╭─ Collected data

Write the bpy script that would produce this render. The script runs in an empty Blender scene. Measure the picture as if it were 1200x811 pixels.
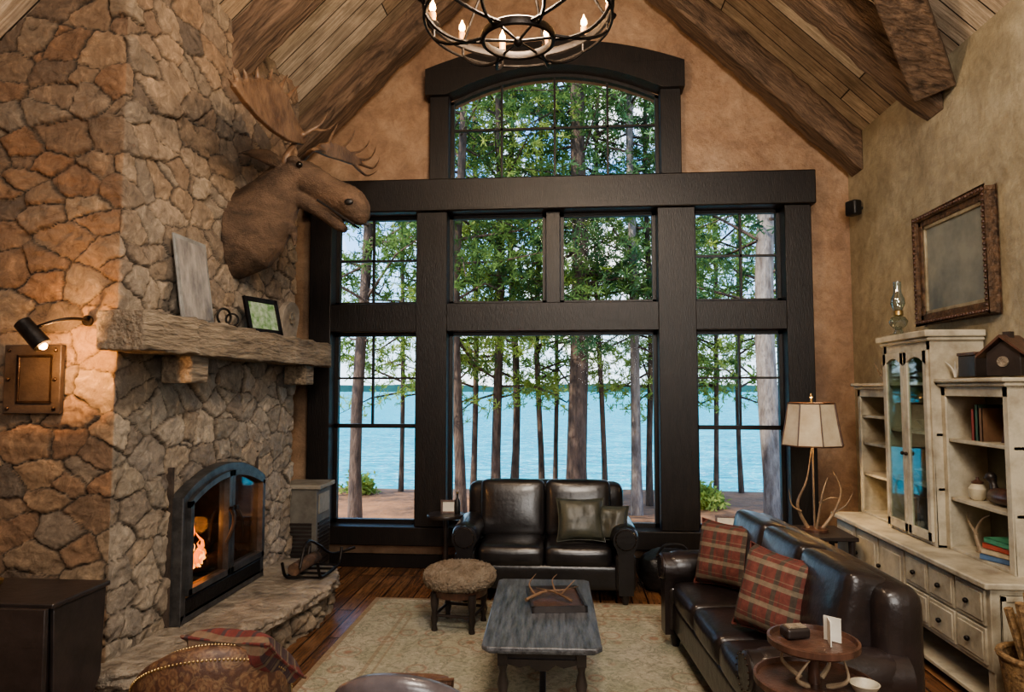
import bpy,bmesh,math,random
import numpy as np
from mathutils import Vector,Matrix,noise,geometry
R=math.radians; V=Vector
SC=bpy.context.scene; COL=SC.collection
random.seed(7); rng=np.random.RandomState(5)
# ---------------------------------------------------------------- camera
F=800.; PITCH=R(3.54); YAW=R(4.65); EYE=V((0,0,1.75))
cam=bpy.data.cameras.new('camera'); co=bpy.data.objects.new('camera',cam); COL.objects.link(co)
cam.lens=24; cam.sensor_width=36; cam.clip_end=3000
co.location=EYE; co.rotation_euler=(R(90)+PITCH,0,YAW); SC.camera=co
fw=V((-math.sin(YAW)*math.cos(PITCH),math.cos(YAW)*math.cos(PITCH),math.sin(PITCH)))
rt=V((math.cos(YAW),math.sin(YAW),0)); up=rt.cross(fw)
def ray(px,py): return fw+rt*((px-600)/F)+up*((405.5-py)/F)
def onX(px,py,X): d=ray(px,py); return EYE+d*(X/d.x)
def onY(px,py,Y): d=ray(px,py); return EYE+d*(Y/d.y)
def onZ(px,py,Z): d=ray(px,py); return EYE+d*((Z-EYE.z)/d.z)
# ---------------------------------------------------------------- materials
def nt(name):
    m=bpy.data.materials.new(name); m.use_nodes=True; t=m.node_tree
    return m,t,t.nodes['Principled BSDF']
def c4(c): return (c[0],c[1],c[2],1)
def ramp(t,fac,stops,const=False):
    r=t.nodes.new('ShaderNodeValToRGB'); e=r.color_ramp.elements
    while len(e)>1: e.remove(e[-1])
    e[0].position=stops[0][0]; e[0].color=c4(stops[0][1])
    for p,c in stops[1:]:
        x=e.new(p); x.color=c4(c)
    if const: r.color_ramp.interpolation='CONSTANT'
    t.links.new(fac,r.inputs[0]); return r.outputs[0]
def coords(t,stretch=(1,1,1),rot=(0,0,0)):
    tc=t.nodes.new('ShaderNodeTexCoord'); m0=t.nodes.new('ShaderNodeMapping'); mp=t.nodes.new('ShaderNodeMapping')
    m0.inputs['Rotation'].default_value=rot; mp.inputs['Scale'].default_value=stretch
    t.links.new(tc.outputs['Object'],m0.inputs[0]); t.links.new(m0.outputs[0],mp.inputs[0]); return mp.outputs[0]
def noi(t,vec,scale,detail=5,rough=.6,dist=0):
    n=t.nodes.new('ShaderNodeTexNoise'); n.inputs['Scale'].default_value=scale; n.inputs['Detail'].default_value=detail
    n.inputs['Roughness'].default_value=rough; n.inputs['Distortion'].default_value=dist; t.links.new(vec,n.inputs[0]); return n.outputs[0]
def mth(t,op,a,b):
    q=t.nodes.new('ShaderNodeMath'); q.operation=op
    for i,x in enumerate((a,b)):
        if x is None: continue
        if isinstance(x,(int,float)): q.inputs[i].default_value=x
        else: t.links.new(x,q.inputs[i])
    return q.outputs[0]
def mixc(t,fac,a,b,mode='MIX'):
    m=t.nodes.new('ShaderNodeMix'); m.data_type='RGBA'; m.blend_type=mode
    if isinstance(fac,(int,float)): m.inputs[0].default_value=fac
    else: t.links.new(fac,m.inputs[0])
    for i,x in ((6,a),(7,b)):
        if isinstance(x,tuple): m.inputs[i].default_value=c4(x)
        else: t.links.new(x,m.inputs[i])
    return m.outputs[2]
def bump(t,p,h,s,d=.02):
    b=t.nodes.new('ShaderNodeBump'); b.inputs['Strength'].default_value=s; b.inputs['Distance'].default_value=d
    t.links.new(h,b.inputs['Height']); t.links.new(b.outputs[0],p.inputs['Normal'])
def MT(name,c1,c2=None,scale=6,rough=.6,metal=0,bmp=.25,bs=None,st=(1,1,1),dist=0,coat=0,lo=.35,hi=.65,bd=.01,rot=(0,0,0)):
    m,t,p=nt(name); c2=c2 or tuple(x*.7 for x in c1); v=coords(t,st,rot); n=noi(t,v,scale,6,.65,dist)
    t.links.new(ramp(t,n,[(lo,c1),(hi,c2)]),p.inputs['Base Color'])
    p.inputs['Roughness'].default_value=rough; p.inputs['Metallic'].default_value=metal; p.inputs['Coat Weight'].default_value=coat
    p.inputs['Coat Roughness'].default_value=.18
    if bmp: bump(t,p,noi(t,v,bs or scale*4,6),bmp,bd)
    return m
def EM(name,c,s):
    m,t,p=nt(name); p.inputs['Base Color'].default_value=c4(c); p.inputs['Emission Color'].default_value=c4(c); p.inputs['Emission Strength'].default_value=s; return m
def glassm(name,tint=(1,1,1),g=.06):
    m=bpy.data.materials.new(name); m.use_nodes=True; t=m.node_tree; t.nodes.clear()
    o=t.nodes.new('ShaderNodeOutputMaterial'); a=t.nodes.new('ShaderNodeBsdfTransparent'); b=t.nodes.new('ShaderNodeBsdfGlossy'); x=t.nodes.new('ShaderNodeMixShader')
    a.inputs[0].default_value=c4(tint); b.inputs['Roughness'].default_value=.03; x.inputs[0].default_value=g
    t.links.new(a.outputs[0],x.inputs[1]); t.links.new(b.outputs[0],x.inputs[2]); t.links.new(x.outputs[0],o.inputs[0]); return m
def planks(name,cols,bw,rh,rough,mort,grain=(1,12,1),bmp=.5,rot=0,ms=.006):
    m,t,p=nt(name); v=coords(t,(1,1,1),(0,0,rot))
    b=t.nodes.new('ShaderNodeTexBrick'); b.inputs['Scale'].default_value=1; b.inputs['Brick Width'].default_value=bw; b.inputs['Row Height'].default_value=rh
    b.inputs['Mortar Size'].default_value=ms; b.inputs['Color1'].default_value=(0,0,0,1); b.inputs['Color2'].default_value=(1,1,1,1); b.inputs['Mortar'].default_value=(.5,.5,.5,1)
    b.offset=.37; b.offset_frequency=2; t.links.new(v,b.inputs[0])
    base=ramp(t,b.outputs[0],[(i/(len(cols)-1),c) for i,c in enumerate(cols)])
    g=noi(t,coords(t,grain,(0,0,rot)),3,8,.7,.4)
    base=mixc(t,.9,base,ramp(t,g,[(.3,(.35,.3,.26)),(.7,(1.35,1.3,1.25))]),'MULTIPLY')
    base=mixc(t,.6,base,ramp(t,noi(t,v,2.5,6,.7,.6),[(.35,(.5,.48,.46)),(.65,(1.25,1.25,1.25))]),'MULTIPLY')
    base=mixc(t,b.outputs[1],base,mort); t.links.new(base,p.inputs['Base Color']); p.inputs['Roughness'].default_value=rough
    bump(t,p,mth(t,'SUBTRACT',g,b.outputs[1]),bmp,.01)
    return m
def plaid(name,base,a,b,k=9.,axes=('X','Z')):
    m,t,p=nt(name); v=coords(t); s=t.nodes.new('ShaderNodeSeparateXYZ'); t.links.new(v,s.inputs[0]); c=base
    for i,ax in enumerate(axes):
        f=mth(t,'FRACT',mth(t,'MULTIPLY',s.outputs[ax],k),None)
        st=ramp(t,f,[(0,(0,0,0)),(.3,(.75,.75,.75)),(.55,(0,0,0)),(.74,(.5,.5,.5)),(.78,(0,0,0))],True)
        c=mixc(t,st,c,a if i==0 else b)
    n=noi(t,v,30,4); c=mixc(t,.6,c,ramp(t,n,[(.3,(.5,.5,.5)),(.7,(1.3,1.3,1.3))]),'MULTIPLY')
    t.links.new(c,p.inputs['Base Color']); p.inputs['Roughness'].default_value=.95; bump(t,p,noi(t,v,180),.3,.003); return m
def stone_mat(name,cols,mort,pale=None):
    m,t,p=nt(name); at=t.nodes.new('ShaderNodeAttribute'); at.attribute_name='Col'
    s=t.nodes.new('ShaderNodeSeparateColor'); t.links.new(at.outputs['Color'],s.inputs[0]); v=coords(t)
    base=ramp(t,s.outputs[0],[(i/(len(cols)-1),c) for i,c in enumerate(cols)])
    if pale: base=mixc(t,s.outputs[2],base,ramp(t,s.outputs[0],[(i/(len(pale)-1),c) for i,c in enumerate(pale)]))
    n=noi(t,v,10,13,.8,.8); base=mixc(t,1.,base,ramp(t,n,[(.32,(.32,.29,.27)),(.44,(.85,.82,.8)),(.54,(1.1,1.06,1.02)),(.68,(1.9,1.8,1.65))]),'MULTIPLY')
    base=mixc(t,s.outputs[1],mort,base); t.links.new(base,p.inputs['Base Color']); p.inputs['Roughness'].default_value=.7
    bump(t,p,noi(t,v,17,14,.82,.4),.9,.05)
    return m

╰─

- Given problem:
Go through the material above and copy each line that has the word "scene".

- Solution:
Write the bpy script that would produce this render. The script runs in an empty Blender scene. Measure the picture as if it were 1200x811 pixels.
SC=bpy.context.scene; COL=SC.collection